Major fuel retailers operating across California face a landmark legal challenge over their use of artificial intelligence to manipulate petrol prices in a state already burdened by the nation's steepest pump costs. The lawsuit, filed Monday in federal court in Sacramento, names Walmart Inc, Marathon Petroleum Corp, BP Plc, and 7-Eleven Inc as defendants, alleging they deployed algorithmic price-fixing technology to systematically overcharge drivers at more than 1,700 filling stations throughout the state.
At the heart of the complaint is Kalibrate Fuel Systems Ltd, a software provider whose pricing algorithm the defendants allegedly used to automatically adjust fuel costs based on confidential competitive data. According to the filing, this technology enabled station owners to raise petrol prices by up to US$0.22 per gallon and diesel by US$0.33 per gallon—substantial markups on top of prices that already exceeded US$7 per gallon in some California locations. The timing of these practices, the plaintiffs contend, coincided with global energy disruptions including tensions between the United States and Iran that had already driven fuel costs to historic highs.
The economic impact on California drivers has been staggering. Consumer advocates estimate that each additional penny added to fuel prices through algorithmic manipulation costs the state's residents approximately US$134 million annually. For a household purchasing petrol regularly, this translates to hundreds of dollars in unnecessary expenses over the course of a year. The cumulative effect across California's population of nearly 40 million residents represents a substantial wealth transfer from consumers to corporate fuel retailers, fundamentally undermining fair market competition in a sector essential to daily economic life.
This lawsuit represents a watershed moment in regulatory enforcement, marking the first significant legal action brought under Assembly Bill 325, landmark legislation California enacted to prohibit the use of shared pricing algorithms in the fuel sector. The law reflects growing regulatory concern that artificial intelligence and algorithmic tools, while ostensibly designed to optimize business operations, can facilitate anti-competitive behaviour that traditional price-fixing conspiracies previously required. By centralizing price-setting decisions within opaque algorithms that respond to competitor data, companies can achieve coordinated price increases while maintaining plausible deniability about intentional collusion.
California's regulatory apparatus has intensified scrutiny of fuel pricing practices over recent months. Last month, the state's energy regulator issued subpoenas to multiple station operators regarding their pricing strategies, signalling official alarm about potential manipulation. This enforcement action preceded the consumer lawsuit and reflects bipartisan concern that fuel prices in California have drifted significantly above national averages despite no corresponding difference in underlying input costs. Governor Gavin Newsom's administration strengthened its oversight authority through legislation signed in 2023 and 2024, creating new transparency requirements and enforcement mechanisms specifically targeting algorithmic price-setting in the petroleum sector.
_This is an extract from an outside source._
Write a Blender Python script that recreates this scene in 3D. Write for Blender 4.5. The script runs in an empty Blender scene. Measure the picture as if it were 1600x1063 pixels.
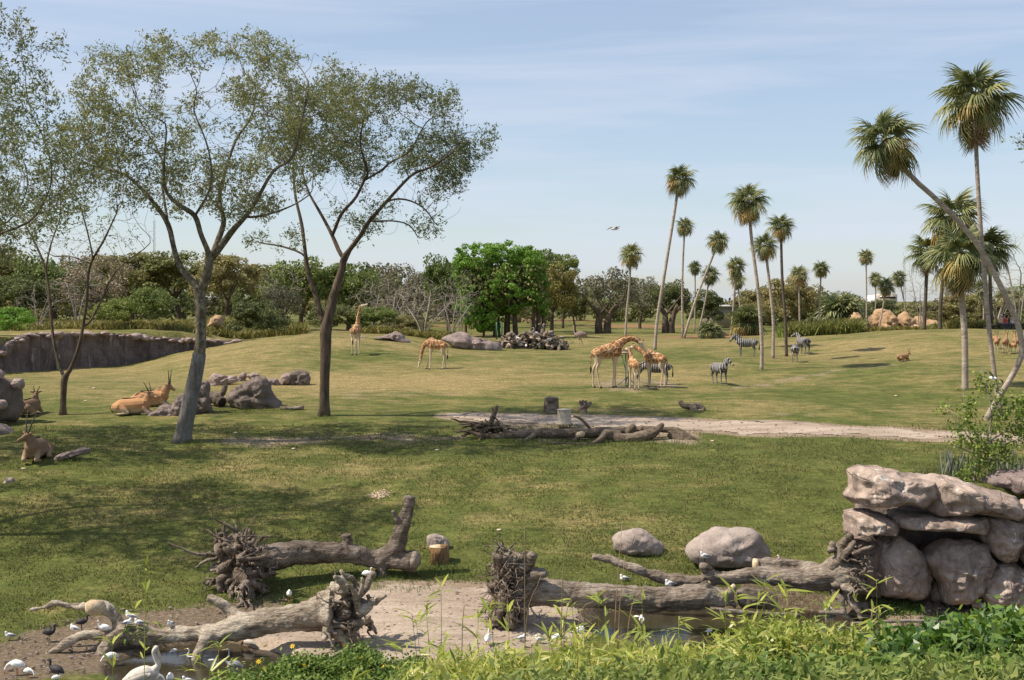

The corporate defendants have adopted cautious public positions regarding the allegations. Walmart stated it is reviewing the complaint and will respond through appropriate legal channels, signalling an intent to contest the claims vigorously. BP declined comment entirely, a posture often adopted when litigation is imminent. Marathon Petroleum, 7-Eleven, and Kalibrate itself have not yet responded to inquiries, suggesting their legal teams are likely coordinating defence strategies. This measured silence contrasts sharply with the aggressive allegations in the complaint and indicates the companies recognize the gravity of potential liability under California's antitrust statutes.
The implications extend well beyond California's borders and into the regional context relevant to Malaysian observers. Artificial intelligence and algorithmic price-setting technologies are proliferating globally, and regulatory frameworks specifically addressing algorithmic collusion remain underdeveloped in most jurisdictions. Malaysia and other Southeast Asian nations may face similar competitive concerns if fuel retailers or other industries adopt comparable technologies without corresponding legislative safeguards. The California precedent establishes that consumer litigation and aggressive regulatory enforcement can challenge algorithmic price manipulation, potentially inspiring similar legal theories in other markets.
For California specifically, the lawsuit arrives amid broader political attention to fuel prices. The Trump administration's energy policies, championed by Energy Secretary Chris Wright, have emphasized increased domestic oil production through controversial offshore drilling initiatives within California state waters. Proponents argue expanded supply will moderate prices, yet the current litigation suggests that supply-side solutions alone may prove insufficient if retailers continue employing technology to sustain high margins. The intersection of regulatory enforcement, consumer litigation, and political pressure creates a complex environment where fuel pricing will remain contested.
Looking forward, the outcome of this litigation will substantially influence how retailers nationwide approach algorithmic pricing tools. A judicial finding that shared pricing algorithms violate antitrust law could prompt broader abandonment of such systems across multiple sectors where demand curves are steep and price sensitivity is high. Conversely, defendant victory might embolden other industries to deploy similar technologies, creating competitive pressure for adoption. The financial stakes are considerable: if courts determine damages reach the level alleged in complaints, defendant companies face potential liability in the hundreds of millions of dollars, enough to reshape corporate calculations about algorithmic deployment strategies.